4.       Yes, the paperwork and process can be daunting, but go with it
Getting a mortgage loan has changed quite a bit over the past few years and involves more paperwork than ever before. I’m the first to admit that it’s not fun and can be downright annoying. My best advice is this: Just go with it.  Mortgage lenders and underwriters are under enormous pressure to make sure the foreclosure crisis never happens again. As a result, an unprecedented level of documentation is now required.  Unfortunately, consumers often become frustrated because providing one document may trigger the need for three more.  Again, go with the flow and remember that as tedious as the process may seem, it protects everyone’s best interests.  And with today’s low interest rates and savings potential, the hassle is well worth it!

 5.       Service matters
People often tell us, “ABC bank said they can do a lower rate.”  Our general response is, “Read the fine print.”  Mortgage rates are basically commodities that vary very little between lenders.  If you see a big difference, there are likely conditions with the “great deal” that make it not so great, and you should quickly steer clear of them.

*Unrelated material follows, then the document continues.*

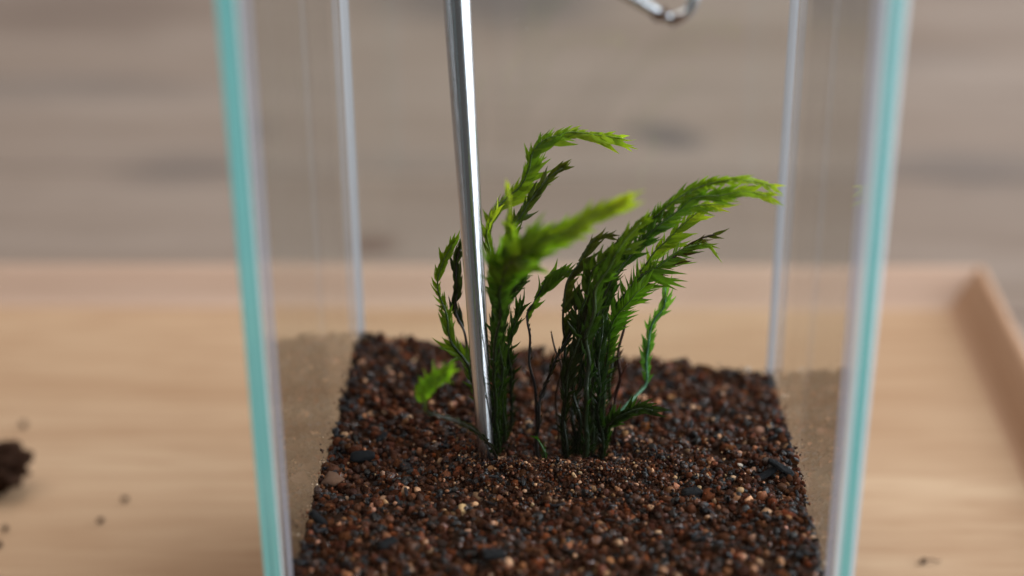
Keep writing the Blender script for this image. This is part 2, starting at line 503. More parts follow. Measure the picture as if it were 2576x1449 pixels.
PW = np.array([.24, .20, .12, .055, .14, .19, .028, .026, .022])
IV1, IF1 = ico(1)
def scatter(n, dmin, dmax, layer, shapes, faces, fine=False, weights=PW):
    x = RNG.uniform(-XI, XI, n); y = RNG.uniform(YF, YB, n)
    if fine:
        x = HB.x + RNG.normal(0.001, 0.0125, n); y = HB.y + RNG.normal(-0.003, 0.0085, n)
        ok = (np.abs(x) < XI) & (y > YF) & (y < YB); x, y = x[ok], y[ok]; n = len(x)
    d = dmin * (dmax / dmin) ** (RNG.uniform(0, 1, n) ** 1.5)
    z = soil_h(x, y) + layer + RNG.normal(0, 0.00025, n) - d * 0.12
    ci = RNG.choice(len(PAL), n, p=weights / weights.sum())
    col = PAL[ci] * (.78, .56, .43) * RNG.uniform(0.6, 1.45, (n, 1)) * (1 + RNG.normal(0, .06, (n, 3)))
    gloss = np.where(ci == 5, 0.8, np.where(ci >= 6, .35, RNG.uniform(0, 1, n) ** 3 * .8))
    gloss = np.where(RNG.uniform(0, 1, n) < 0.08, 1.45, gloss)
    which = RNG.integers(0, len(shapes), n)
    for k, S in enumerate(shapes):
        s = which == k
        if s.any():
            add_instances(S, faces, np.stack([x[s], y[s], z[s]], 1), rotmats(int(s.sum())), d[s] / 2, np.clip(col[s], 0.004, .8), gloss[s])
lumps = [lump(k + 1, 0.42, 1.2 + 0.2 * (k % 4), 1, random.uniform(.7, 1), random.uniform(.6, .95)) for k in range(26)]
sml = []
for k in range(10):
    V = IV1.copy()
    V = V * (1 + RNG.uniform(-.3, .25, (len(V), 1))); sml.append(V * np.array([1, .8, .7]))
scatter(700, 0.0023, 0.0036, -0.0008, lumps, IF2)
scatter(5400, 0.0012, 0.0028, -0.0004, lumps, IF2)
scatter(2600, 0.0007, 0.0018, 0.0003, lumps, IF2)
scatter(3000, 0.00025, 0.0008, 0.0004, sml, IF1)
wf = PW.copy(); wf[6:] *= (2.6, 4.5, 2.0)
scatter(2600, 0.0004, 0.0011, 0.0004, lumps, IF2, True, wf)
scatter(3200, 0.00022, 0.0006, 0.0006, sml, IF1, True, wf)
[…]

All too often, we’re asked to fix loans that fall apart with other lenders who don’t have the resources, expertise and/or commitment to get the job done. That’s why it’s critical to work with a lender that understands your loan commitment needs and truly knows how to meet them from start to finish.

6.       Credit follows you everywhere
Most likely, your credit will be pulled during pre-approval, application AND just prior to closing, so it’s very important that you not take on any additional debt prior to closing.  If you must take out a new loan during the mortgage process, make sure to discuss it with your loan officer to prevent it from adversely affecting your mortgage.

7.       Be completely honest, we’ll find out everything anyway
People often leave out pertinent details about their finances because they think they don’t matter or, worse yet, because they think they will cause a problem. In fact, the reverse is true. The more we know upfront about your circumstances, the better we can assist you.

8.       Paying off your mortgage early isn’t always a good thing
Yes, you can save a lot of interest by accelerating the rate at which you pay down your mortgage.  But before you do, make sure to focus on other non-tax deductible debts (such as credit cards, student loans, car payments, etc.) with higher interest rates first.  Mortgage loans carry a much lower interest rate than most other debts.

Also consider saving for emergencies, retirement and education before worrying about paying off your mortgage loan.

9.       You can buy a mortgage with little or no money down
There are still attractive government insured mortgage programs with little or no down payment required.  When I tell people this, they often counter that those types of loans caused the mess we’re now in. To adequately address that thinking is a story for a different day, but in short, highly qualified loans can be made with small or no down payment.  Having good credit and a proven ability to repay a loan is the key.  Don’t let the lack of a large down payment hold you back from buying a home.


10.   You get what you pay for (and when you don’t invest enough, you pay for it somewhere)
I’m sure most people would agree that they wouldn’t want to find their doctor on discountdoctors.com.  That’s because there’s a difference between a bargain and a value. Bargains usually come with a price, primarily low quality and defects.
On a similar note, we often hear clients say they don’t want to pay for a realtor or attorney, and that they want to get the absolutely lowest rates possible.

We all want a good deal on our purchases and investments, but it’s important to strongly factor in the value of working with knowledgeable and trustworthy professionals.  You’ll save more in the long run from their advice and guidance than shopping for a rock bottom deal and hoping against hope that the gamble pays off.

It comes down to the old adage: If it sounds too good to be true, it probably is.